**OBJECTIVE**:
Quote every line below exactly as it reads.
--- --- ---
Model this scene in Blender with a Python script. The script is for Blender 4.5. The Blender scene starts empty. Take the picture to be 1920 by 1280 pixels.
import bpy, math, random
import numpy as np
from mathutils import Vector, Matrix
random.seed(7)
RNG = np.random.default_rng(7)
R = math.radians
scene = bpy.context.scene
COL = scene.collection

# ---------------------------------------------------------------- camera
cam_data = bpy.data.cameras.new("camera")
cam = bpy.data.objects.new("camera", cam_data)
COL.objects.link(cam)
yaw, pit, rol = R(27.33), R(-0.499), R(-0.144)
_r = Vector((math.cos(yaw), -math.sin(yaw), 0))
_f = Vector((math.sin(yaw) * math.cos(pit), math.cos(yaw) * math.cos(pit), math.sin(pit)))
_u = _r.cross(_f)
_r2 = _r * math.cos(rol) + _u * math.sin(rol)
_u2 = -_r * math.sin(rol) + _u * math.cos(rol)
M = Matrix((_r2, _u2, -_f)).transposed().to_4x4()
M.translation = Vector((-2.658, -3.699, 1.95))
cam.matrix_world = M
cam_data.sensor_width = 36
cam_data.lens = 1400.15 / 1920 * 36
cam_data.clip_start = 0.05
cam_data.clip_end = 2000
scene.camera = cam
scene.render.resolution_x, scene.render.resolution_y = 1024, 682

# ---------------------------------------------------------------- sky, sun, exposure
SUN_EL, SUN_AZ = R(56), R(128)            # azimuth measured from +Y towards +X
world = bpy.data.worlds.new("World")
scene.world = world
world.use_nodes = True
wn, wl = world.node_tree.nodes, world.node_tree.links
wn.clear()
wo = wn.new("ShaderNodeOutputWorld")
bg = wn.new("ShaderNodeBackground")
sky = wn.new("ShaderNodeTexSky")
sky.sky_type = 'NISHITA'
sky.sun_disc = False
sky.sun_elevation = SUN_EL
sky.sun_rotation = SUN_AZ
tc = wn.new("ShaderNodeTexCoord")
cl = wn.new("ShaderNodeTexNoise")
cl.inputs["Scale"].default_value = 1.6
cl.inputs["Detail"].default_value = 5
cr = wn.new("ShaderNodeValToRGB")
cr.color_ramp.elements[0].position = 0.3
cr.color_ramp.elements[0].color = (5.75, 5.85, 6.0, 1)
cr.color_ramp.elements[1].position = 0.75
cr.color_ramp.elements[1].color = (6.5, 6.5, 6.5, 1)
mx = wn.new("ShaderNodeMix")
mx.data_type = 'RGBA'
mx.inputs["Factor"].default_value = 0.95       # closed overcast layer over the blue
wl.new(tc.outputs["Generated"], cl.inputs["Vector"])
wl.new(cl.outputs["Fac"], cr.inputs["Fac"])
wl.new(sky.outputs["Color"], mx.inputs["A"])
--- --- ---
**FINISHED TASK**:
Model this scene in Blender with a Python script. The script is for Blender 4.5. The Blender scene starts empty. Take the picture to be 1920 by 1280 pixels.
import bpy, math, random
import numpy as np
from mathutils import Vector, Matrix
random.seed(7)
RNG = np.random.default_rng(7)
R = math.radians
scene = bpy.context.scene
COL = scene.collection

# ---------------------------------------------------------------- camera
cam_data = bpy.data.cameras.new("camera")
cam = bpy.data.objects.new("camera", cam_data)
COL.objects.link(cam)
yaw, pit, rol = R(27.33), R(-0.499), R(-0.144)
_r = Vector((math.cos(yaw), -math.sin(yaw), 0))
_f = Vector((math.sin(yaw) * math.cos(pit), math.cos(yaw) * math.cos(pit), math.sin(pit)))
_u = _r.cross(_f)
_r2 = _r * math.cos(rol) + _u * math.sin(rol)
_u2 = -_r * math.sin(rol) + _u * math.cos(rol)
M = Matrix((_r2, _u2, -_f)).transposed().to_4x4()
M.translation = Vector((-2.658, -3.699, 1.95))
cam.matrix_world = M
cam_data.sensor_width = 36
cam_data.lens = 1400.15 / 1920 * 36
cam_data.clip_start = 0.05
cam_data.clip_end = 2000
scene.camera = cam
scene.render.resolution_x, scene.render.resolution_y = 1024, 682

# ---------------------------------------------------------------- sky, sun, exposure
SUN_EL, SUN_AZ = R(56), R(128)            # azimuth measured from +Y towards +X
world = bpy.data.worlds.new("World")
scene.world = world
world.use_nodes = True
wn, wl = world.node_tree.nodes, world.node_tree.links
wn.clear()
wo = wn.new("ShaderNodeOutputWorld")
bg = wn.new("ShaderNodeBackground")
sky = wn.new("ShaderNodeTexSky")
sky.sky_type = 'NISHITA'
sky.sun_disc = False
sky.sun_elevation = SUN_EL
sky.sun_rotation = SUN_AZ
tc = wn.new("ShaderNodeTexCoord")
cl = wn.new("ShaderNodeTexNoise")
cl.inputs["Scale"].default_value = 1.6
cl.inputs["Detail"].default_value = 5
cr = wn.new("ShaderNodeValToRGB")
cr.color_ramp.elements[0].position = 0.3
cr.color_ramp.elements[0].color = (5.75, 5.85, 6.0, 1)
cr.color_ramp.elements[1].position = 0.75
cr.color_ramp.elements[1].color = (6.5, 6.5, 6.5, 1)
mx = wn.new("ShaderNodeMix")
mx.data_type = 'RGBA'
mx.inputs["Factor"].default_value = 0.95       # closed overcast layer over the blue
wl.new(tc.outputs["Generated"], cl.inputs["Vector"])
wl.new(cl.outputs["Fac"], cr.inputs["Fac"])
wl.new(sky.outputs["Color"], mx.inputs["A"])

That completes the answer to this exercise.